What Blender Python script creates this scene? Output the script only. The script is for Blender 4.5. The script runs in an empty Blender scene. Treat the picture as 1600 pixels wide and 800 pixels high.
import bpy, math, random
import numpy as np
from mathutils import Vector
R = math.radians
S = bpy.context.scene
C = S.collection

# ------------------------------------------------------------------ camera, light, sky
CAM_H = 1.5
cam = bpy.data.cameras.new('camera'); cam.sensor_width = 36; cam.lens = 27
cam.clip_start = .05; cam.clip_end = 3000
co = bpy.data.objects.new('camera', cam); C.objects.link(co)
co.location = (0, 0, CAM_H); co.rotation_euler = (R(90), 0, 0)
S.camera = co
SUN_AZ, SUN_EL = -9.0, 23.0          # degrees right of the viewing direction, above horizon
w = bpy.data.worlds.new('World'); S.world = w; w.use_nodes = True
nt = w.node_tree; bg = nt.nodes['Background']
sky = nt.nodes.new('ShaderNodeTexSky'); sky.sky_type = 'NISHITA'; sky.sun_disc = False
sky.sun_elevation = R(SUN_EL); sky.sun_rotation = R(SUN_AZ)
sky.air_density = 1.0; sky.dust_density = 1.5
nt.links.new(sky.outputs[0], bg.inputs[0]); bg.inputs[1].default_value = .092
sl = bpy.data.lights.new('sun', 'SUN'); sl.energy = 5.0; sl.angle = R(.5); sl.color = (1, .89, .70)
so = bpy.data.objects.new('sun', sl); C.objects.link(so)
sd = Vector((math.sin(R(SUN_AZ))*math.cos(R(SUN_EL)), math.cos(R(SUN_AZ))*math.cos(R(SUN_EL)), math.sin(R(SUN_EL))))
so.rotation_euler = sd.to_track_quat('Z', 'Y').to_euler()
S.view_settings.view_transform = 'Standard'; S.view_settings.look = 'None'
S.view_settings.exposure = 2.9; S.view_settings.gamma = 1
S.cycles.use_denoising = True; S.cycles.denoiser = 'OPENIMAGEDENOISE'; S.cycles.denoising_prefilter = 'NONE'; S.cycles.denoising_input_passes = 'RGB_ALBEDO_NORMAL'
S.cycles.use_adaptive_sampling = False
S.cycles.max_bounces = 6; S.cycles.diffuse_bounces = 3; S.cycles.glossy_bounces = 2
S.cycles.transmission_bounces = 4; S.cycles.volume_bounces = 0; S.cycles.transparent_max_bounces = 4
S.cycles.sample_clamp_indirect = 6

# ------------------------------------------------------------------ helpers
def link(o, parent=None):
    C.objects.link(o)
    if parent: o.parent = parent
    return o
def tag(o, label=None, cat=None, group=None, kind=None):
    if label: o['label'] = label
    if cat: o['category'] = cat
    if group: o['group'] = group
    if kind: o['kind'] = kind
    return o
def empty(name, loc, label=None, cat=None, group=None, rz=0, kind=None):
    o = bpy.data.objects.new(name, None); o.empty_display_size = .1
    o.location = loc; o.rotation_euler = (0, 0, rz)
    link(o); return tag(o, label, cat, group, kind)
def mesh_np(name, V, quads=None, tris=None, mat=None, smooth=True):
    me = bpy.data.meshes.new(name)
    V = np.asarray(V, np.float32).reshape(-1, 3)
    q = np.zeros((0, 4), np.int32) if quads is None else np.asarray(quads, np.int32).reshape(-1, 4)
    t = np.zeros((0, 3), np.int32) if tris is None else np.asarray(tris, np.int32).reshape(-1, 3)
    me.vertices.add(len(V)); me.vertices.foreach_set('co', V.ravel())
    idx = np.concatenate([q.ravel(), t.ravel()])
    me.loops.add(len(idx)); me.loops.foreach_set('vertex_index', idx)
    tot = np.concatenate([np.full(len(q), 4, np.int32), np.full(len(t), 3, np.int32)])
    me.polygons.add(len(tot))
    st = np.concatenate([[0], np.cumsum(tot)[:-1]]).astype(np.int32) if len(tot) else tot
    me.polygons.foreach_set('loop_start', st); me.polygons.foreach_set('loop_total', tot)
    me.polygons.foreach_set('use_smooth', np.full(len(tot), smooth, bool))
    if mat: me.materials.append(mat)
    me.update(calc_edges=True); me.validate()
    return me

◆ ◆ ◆

* _Request_
From the first line of the data through the line with "C = S.collection", quote each line exactly and add nothing else.

* _The output_
What Blender Python script creates this scene? Output the script only. The script is for Blender 4.5. The script runs in an empty Blender scene. Treat the picture as 1600 pixels wide and 800 pixels high.
import bpy, math, random
import numpy as np
from mathutils import Vector
R = math.radians
S = bpy.context.scene
C = S.collection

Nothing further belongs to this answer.